### Problem statement
Without the pictures, output the lines of the material from the very first through the one that holds "S.cycles.volume_step_rate = 3.0;".

### Data segment

-.-.-

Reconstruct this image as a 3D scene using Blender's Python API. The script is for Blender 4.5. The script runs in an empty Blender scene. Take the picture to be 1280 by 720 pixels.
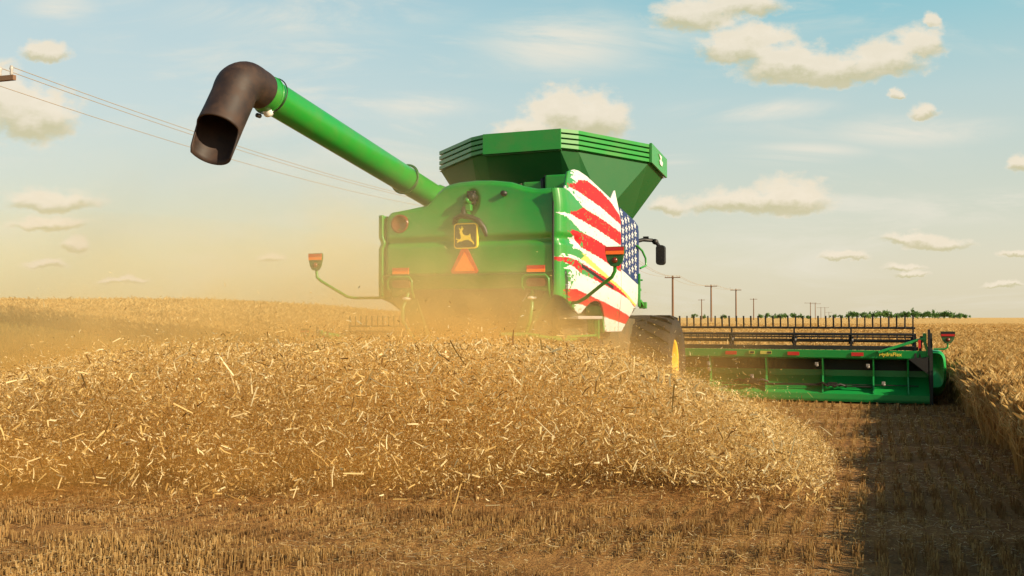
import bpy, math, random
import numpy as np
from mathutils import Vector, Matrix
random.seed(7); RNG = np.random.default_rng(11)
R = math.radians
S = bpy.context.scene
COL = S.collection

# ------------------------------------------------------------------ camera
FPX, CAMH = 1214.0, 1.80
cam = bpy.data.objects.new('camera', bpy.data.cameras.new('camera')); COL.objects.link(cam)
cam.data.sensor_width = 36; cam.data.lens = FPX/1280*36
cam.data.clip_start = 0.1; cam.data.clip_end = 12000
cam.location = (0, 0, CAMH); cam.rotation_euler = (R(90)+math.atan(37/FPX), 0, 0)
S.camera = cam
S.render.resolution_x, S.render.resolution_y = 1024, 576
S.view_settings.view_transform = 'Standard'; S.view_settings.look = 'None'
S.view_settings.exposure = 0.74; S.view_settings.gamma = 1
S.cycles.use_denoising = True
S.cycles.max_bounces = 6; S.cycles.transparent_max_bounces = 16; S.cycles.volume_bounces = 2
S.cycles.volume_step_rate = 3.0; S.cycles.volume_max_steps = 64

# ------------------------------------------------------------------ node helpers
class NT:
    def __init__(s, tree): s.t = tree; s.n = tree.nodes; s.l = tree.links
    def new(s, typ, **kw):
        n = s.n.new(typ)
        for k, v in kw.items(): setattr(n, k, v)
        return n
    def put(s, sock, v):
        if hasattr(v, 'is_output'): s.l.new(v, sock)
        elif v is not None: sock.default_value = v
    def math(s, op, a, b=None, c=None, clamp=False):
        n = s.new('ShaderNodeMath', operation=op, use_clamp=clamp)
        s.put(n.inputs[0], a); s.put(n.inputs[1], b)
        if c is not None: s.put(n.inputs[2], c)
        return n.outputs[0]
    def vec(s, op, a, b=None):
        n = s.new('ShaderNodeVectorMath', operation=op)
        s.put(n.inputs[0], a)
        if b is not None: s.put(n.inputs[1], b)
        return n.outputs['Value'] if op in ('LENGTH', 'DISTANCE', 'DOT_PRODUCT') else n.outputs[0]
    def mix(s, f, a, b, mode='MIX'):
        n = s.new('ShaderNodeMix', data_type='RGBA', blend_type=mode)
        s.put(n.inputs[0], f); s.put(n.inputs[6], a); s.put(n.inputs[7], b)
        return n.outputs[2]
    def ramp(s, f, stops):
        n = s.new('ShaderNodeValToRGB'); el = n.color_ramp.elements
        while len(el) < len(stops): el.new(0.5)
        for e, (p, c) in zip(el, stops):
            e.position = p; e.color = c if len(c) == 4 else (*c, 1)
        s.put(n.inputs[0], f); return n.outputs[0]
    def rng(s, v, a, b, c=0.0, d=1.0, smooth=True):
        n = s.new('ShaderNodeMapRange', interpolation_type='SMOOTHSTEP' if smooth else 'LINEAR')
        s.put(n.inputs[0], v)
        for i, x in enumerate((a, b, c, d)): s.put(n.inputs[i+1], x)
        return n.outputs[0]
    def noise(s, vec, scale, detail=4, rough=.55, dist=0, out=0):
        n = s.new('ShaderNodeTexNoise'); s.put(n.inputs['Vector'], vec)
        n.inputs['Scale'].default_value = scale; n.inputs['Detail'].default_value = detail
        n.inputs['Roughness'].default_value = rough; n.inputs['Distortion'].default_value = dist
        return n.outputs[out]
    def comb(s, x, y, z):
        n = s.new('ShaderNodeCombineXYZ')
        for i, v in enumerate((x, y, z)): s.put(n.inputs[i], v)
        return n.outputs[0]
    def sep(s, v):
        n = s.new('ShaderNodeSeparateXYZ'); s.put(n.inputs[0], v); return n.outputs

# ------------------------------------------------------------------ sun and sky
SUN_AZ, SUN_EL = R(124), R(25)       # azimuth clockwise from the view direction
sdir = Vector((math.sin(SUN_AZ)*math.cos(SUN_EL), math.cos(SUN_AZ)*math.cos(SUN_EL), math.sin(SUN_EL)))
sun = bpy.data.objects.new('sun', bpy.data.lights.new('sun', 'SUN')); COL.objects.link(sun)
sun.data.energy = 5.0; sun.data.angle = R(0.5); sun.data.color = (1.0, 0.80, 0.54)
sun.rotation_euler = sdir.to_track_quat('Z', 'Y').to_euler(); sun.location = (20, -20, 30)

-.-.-

### Exercise answer
Reconstruct this image as a 3D scene using Blender's Python API. The script is for Blender 4.5. The script runs in an empty Blender scene. Take the picture to be 1280 by 720 pixels.
import bpy, math, random
import numpy as np
from mathutils import Vector, Matrix
random.seed(7); RNG = np.random.default_rng(11)
R = math.radians
S = bpy.context.scene
COL = S.collection

# ------------------------------------------------------------------ camera
FPX, CAMH = 1214.0, 1.80
cam = bpy.data.objects.new('camera', bpy.data.cameras.new('camera')); COL.objects.link(cam)
cam.data.sensor_width = 36; cam.data.lens = FPX/1280*36
cam.data.clip_start = 0.1; cam.data.clip_end = 12000
cam.location = (0, 0, CAMH); cam.rotation_euler = (R(90)+math.atan(37/FPX), 0, 0)
S.camera = cam
S.render.resolution_x, S.render.resolution_y = 1024, 576
S.view_settings.view_transform = 'Standard'; S.view_settings.look = 'None'
S.view_settings.exposure = 0.74; S.view_settings.gamma = 1
S.cycles.use_denoising = True
S.cycles.max_bounces = 6; S.cycles.transparent_max_bounces = 16; S.cycles.volume_bounces = 2
S.cycles.volume_step_rate = 3.0; S.cycles.volume_max_steps = 64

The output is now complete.